* Short problem
Of the lines listed below, return exactly those that run from the line containing "What Blender Python" through the line containing "col = sc.collection", both included.

* Data in this exercise
>> Start

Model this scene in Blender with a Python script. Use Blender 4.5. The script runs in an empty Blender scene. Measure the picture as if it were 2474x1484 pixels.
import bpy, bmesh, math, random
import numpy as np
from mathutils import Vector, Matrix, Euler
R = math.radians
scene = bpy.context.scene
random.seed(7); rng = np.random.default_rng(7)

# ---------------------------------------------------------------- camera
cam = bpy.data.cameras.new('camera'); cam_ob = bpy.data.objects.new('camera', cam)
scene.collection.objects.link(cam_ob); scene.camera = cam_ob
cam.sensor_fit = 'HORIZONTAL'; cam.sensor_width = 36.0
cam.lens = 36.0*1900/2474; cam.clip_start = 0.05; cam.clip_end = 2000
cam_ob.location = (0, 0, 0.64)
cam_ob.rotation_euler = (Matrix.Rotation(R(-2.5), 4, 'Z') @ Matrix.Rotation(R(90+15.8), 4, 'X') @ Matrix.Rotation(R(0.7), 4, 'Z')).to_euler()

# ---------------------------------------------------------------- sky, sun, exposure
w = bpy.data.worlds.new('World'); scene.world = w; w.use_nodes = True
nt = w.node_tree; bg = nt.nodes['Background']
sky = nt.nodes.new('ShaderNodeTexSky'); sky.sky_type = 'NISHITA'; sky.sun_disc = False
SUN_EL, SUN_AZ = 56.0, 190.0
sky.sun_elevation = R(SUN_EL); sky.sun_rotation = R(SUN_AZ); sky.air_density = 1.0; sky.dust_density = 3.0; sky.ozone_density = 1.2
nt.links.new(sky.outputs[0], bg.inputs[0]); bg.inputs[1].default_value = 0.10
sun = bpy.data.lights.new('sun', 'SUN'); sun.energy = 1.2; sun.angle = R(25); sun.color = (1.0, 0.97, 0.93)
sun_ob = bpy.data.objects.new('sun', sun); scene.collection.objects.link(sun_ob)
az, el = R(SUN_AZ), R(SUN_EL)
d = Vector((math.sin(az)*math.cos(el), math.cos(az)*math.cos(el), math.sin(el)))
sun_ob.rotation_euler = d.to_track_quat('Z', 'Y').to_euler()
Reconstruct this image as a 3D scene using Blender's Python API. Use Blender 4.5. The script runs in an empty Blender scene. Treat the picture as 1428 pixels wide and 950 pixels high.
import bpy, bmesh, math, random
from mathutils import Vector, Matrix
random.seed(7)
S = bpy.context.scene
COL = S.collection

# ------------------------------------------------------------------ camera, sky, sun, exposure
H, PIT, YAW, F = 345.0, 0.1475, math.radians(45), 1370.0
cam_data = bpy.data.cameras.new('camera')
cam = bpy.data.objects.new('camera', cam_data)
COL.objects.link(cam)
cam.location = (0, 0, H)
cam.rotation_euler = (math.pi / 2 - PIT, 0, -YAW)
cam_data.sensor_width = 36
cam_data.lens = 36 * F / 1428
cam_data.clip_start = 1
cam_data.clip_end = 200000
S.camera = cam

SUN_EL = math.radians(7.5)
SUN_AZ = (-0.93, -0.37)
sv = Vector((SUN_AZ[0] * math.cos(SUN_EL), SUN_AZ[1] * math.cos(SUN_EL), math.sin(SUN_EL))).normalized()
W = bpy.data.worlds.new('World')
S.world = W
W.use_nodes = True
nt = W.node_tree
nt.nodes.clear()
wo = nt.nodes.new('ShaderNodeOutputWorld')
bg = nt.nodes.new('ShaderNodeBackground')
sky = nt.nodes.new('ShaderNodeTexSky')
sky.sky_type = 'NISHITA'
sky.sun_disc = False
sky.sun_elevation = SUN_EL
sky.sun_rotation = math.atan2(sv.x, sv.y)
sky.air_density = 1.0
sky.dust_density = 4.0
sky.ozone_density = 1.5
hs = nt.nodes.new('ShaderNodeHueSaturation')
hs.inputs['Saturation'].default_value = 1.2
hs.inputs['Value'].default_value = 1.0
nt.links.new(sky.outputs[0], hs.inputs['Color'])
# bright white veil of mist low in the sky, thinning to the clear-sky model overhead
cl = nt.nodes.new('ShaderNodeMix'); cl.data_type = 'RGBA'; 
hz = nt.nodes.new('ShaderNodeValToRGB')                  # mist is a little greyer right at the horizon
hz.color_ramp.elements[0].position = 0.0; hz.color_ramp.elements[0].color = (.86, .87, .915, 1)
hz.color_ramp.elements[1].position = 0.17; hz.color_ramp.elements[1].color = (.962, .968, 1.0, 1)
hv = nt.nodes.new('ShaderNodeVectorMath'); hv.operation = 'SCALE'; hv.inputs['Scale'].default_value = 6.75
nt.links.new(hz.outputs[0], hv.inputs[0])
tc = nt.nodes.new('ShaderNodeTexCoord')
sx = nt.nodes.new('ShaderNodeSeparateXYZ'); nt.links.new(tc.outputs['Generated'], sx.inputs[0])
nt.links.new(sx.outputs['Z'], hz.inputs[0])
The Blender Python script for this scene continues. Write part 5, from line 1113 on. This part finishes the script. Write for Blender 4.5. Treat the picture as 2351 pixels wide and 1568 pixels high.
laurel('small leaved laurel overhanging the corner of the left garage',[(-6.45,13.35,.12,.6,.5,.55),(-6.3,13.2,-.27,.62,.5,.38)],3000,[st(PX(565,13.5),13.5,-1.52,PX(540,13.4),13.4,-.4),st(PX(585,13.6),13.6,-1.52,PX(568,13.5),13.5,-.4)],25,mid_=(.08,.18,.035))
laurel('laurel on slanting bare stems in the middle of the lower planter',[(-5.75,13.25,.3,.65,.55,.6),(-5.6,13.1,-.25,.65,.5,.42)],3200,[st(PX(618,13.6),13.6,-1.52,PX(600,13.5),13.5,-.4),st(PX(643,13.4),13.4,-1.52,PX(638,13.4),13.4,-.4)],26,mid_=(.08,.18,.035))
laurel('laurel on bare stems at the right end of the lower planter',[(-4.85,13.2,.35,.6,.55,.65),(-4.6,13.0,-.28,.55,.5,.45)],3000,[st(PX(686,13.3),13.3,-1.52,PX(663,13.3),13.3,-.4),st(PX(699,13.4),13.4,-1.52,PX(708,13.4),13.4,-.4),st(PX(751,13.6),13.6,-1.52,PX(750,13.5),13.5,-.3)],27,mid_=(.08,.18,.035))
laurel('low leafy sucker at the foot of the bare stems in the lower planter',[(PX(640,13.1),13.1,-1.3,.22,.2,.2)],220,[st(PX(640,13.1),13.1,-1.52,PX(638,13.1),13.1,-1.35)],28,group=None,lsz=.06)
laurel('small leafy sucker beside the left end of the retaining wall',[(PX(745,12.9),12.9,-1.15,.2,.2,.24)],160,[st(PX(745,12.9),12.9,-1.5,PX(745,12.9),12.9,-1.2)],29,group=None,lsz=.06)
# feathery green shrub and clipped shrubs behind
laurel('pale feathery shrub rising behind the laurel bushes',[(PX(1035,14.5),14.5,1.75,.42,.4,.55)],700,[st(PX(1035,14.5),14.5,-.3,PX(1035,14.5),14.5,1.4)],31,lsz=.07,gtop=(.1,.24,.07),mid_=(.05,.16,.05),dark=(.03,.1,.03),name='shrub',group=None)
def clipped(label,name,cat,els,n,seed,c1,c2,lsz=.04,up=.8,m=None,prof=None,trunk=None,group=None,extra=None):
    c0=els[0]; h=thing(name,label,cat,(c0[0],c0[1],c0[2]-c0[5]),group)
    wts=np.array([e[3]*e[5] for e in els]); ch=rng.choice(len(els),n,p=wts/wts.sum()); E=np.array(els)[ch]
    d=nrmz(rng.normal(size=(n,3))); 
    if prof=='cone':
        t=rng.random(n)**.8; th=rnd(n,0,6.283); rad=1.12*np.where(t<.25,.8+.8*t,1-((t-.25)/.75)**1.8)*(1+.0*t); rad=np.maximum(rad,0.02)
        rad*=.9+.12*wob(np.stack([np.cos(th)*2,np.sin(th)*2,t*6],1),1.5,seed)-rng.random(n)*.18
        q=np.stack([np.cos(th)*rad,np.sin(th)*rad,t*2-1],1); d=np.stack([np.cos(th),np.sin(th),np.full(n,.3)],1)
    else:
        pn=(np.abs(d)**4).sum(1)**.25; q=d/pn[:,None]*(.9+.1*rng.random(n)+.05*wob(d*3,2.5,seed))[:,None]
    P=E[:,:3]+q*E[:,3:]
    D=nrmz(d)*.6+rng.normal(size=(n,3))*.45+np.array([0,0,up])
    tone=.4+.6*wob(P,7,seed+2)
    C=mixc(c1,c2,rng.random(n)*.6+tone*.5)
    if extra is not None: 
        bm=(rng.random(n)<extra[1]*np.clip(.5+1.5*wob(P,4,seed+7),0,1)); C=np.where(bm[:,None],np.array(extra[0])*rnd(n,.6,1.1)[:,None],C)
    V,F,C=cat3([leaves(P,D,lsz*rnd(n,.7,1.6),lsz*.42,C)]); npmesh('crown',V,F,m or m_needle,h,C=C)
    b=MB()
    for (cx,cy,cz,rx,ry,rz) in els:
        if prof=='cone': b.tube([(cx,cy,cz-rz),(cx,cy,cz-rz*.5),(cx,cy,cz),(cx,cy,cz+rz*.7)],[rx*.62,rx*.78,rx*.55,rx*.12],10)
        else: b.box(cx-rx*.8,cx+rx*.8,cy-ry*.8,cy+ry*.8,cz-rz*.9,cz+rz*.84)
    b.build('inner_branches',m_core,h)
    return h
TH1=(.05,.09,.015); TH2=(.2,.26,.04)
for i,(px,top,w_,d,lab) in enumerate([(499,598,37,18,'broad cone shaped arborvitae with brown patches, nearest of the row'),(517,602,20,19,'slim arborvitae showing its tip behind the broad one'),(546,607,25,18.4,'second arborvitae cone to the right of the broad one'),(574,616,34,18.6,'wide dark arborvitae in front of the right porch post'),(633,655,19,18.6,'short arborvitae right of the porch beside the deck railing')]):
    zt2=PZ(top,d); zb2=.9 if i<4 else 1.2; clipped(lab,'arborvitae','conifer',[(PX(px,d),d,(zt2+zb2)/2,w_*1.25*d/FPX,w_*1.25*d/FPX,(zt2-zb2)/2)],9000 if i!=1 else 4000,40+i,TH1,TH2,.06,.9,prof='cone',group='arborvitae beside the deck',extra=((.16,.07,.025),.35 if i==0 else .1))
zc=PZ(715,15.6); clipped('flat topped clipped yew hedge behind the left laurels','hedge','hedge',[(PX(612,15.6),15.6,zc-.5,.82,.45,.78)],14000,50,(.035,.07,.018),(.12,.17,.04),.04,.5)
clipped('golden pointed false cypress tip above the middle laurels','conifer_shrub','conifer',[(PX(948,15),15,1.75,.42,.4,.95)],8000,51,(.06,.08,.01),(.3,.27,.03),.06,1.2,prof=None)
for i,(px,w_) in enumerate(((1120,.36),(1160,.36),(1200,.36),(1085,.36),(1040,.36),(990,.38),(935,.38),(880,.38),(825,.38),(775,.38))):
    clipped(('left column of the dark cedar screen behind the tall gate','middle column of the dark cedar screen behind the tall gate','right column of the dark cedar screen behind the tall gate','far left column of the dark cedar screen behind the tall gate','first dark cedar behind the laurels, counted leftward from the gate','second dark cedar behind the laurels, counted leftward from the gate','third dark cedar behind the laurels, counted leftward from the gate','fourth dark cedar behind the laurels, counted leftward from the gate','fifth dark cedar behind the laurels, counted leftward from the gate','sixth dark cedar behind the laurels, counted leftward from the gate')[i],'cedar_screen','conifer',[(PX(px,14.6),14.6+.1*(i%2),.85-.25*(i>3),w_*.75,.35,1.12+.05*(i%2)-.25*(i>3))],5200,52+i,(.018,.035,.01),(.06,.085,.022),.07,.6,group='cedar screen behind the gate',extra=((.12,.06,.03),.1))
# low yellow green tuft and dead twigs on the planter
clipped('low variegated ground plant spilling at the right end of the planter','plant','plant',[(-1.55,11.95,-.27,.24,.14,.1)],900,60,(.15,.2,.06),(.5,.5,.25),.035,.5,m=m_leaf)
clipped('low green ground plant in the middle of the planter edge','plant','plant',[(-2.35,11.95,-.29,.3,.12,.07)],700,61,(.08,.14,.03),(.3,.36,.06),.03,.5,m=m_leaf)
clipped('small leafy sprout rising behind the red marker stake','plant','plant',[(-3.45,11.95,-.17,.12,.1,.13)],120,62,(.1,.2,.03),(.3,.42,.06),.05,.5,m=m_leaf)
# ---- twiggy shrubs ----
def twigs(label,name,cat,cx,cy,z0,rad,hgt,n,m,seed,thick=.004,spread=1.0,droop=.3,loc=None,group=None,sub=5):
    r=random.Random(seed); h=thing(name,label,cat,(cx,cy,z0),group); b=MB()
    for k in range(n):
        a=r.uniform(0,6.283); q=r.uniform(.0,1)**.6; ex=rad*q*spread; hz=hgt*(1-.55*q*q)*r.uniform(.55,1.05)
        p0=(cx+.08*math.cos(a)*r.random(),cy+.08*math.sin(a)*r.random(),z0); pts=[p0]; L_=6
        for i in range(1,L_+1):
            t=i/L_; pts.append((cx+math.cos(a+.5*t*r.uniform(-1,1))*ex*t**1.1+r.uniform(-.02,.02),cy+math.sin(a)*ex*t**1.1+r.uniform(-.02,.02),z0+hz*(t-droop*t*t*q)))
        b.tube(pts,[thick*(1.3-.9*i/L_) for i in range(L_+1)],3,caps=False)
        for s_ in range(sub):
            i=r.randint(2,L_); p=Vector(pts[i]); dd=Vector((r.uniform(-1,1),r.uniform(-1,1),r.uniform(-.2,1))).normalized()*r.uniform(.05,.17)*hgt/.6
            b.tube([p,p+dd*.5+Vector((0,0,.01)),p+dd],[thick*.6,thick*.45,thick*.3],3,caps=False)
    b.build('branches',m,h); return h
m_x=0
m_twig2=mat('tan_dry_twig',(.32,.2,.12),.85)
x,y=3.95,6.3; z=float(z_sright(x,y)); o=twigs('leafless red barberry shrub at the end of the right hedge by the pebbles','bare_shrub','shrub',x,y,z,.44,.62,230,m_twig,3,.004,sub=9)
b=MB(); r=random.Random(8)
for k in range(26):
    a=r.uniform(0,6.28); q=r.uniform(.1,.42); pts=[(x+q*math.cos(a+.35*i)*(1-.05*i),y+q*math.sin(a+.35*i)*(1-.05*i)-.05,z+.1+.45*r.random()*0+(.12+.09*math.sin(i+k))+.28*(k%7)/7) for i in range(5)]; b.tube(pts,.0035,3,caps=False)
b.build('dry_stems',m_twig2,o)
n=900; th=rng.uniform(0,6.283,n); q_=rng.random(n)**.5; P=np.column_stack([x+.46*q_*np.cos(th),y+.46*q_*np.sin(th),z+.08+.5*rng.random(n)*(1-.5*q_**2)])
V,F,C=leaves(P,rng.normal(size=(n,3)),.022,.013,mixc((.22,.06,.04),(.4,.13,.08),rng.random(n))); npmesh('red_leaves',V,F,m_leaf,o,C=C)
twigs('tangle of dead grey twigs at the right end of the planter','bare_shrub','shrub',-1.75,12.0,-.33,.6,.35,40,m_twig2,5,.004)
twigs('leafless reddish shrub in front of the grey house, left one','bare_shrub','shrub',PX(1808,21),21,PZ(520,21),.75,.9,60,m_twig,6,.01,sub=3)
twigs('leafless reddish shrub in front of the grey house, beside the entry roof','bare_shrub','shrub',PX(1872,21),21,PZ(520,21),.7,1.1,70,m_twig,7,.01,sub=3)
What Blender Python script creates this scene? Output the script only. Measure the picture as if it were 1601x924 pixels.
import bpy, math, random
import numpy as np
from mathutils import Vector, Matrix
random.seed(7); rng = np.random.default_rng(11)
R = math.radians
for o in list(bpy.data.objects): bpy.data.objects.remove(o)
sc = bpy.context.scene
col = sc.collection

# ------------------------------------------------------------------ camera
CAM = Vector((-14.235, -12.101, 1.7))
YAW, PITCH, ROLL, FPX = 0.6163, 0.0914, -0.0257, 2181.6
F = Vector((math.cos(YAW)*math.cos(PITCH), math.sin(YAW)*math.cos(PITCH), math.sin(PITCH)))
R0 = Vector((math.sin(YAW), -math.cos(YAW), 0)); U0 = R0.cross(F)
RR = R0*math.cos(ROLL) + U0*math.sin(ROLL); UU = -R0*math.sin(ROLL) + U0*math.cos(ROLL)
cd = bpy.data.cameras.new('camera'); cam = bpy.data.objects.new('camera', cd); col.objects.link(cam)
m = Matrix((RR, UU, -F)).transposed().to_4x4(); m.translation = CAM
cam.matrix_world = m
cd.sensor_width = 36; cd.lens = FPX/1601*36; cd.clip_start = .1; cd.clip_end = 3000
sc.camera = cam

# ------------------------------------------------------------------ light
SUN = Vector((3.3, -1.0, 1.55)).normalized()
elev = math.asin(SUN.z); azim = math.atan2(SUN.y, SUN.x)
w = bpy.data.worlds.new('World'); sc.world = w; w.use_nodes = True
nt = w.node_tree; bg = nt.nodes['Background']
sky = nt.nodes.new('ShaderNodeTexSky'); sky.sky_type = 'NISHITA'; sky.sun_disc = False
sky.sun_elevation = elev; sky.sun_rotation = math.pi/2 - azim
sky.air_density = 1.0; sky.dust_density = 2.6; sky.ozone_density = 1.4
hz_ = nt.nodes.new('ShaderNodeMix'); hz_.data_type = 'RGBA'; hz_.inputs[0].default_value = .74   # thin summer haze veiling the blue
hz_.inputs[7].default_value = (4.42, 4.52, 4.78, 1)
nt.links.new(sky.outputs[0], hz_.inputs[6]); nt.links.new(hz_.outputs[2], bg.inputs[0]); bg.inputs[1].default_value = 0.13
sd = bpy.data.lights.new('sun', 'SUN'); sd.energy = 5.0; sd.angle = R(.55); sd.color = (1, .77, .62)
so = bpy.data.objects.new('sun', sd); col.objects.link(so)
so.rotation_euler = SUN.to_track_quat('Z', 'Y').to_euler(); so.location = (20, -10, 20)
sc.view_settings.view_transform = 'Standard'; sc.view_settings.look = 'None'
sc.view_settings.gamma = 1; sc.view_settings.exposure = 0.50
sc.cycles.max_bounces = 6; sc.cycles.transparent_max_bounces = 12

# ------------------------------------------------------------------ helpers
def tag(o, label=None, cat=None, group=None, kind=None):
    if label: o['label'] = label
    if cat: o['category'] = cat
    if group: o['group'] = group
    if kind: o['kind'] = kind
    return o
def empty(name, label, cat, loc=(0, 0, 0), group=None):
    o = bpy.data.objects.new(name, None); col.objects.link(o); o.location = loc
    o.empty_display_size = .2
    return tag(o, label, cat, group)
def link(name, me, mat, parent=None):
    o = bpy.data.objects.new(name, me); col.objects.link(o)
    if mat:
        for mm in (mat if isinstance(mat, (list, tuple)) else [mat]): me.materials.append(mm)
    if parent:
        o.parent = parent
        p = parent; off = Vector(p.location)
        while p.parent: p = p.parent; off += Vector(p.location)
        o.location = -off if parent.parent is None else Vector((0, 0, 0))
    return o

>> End

* Completed exercise
What Blender Python script creates this scene? Output the script only. Measure the picture as if it were 1601x924 pixels.
import bpy, math, random
import numpy as np
from mathutils import Vector, Matrix
random.seed(7); rng = np.random.default_rng(11)
R = math.radians
for o in list(bpy.data.objects): bpy.data.objects.remove(o)
sc = bpy.context.scene
col = sc.collection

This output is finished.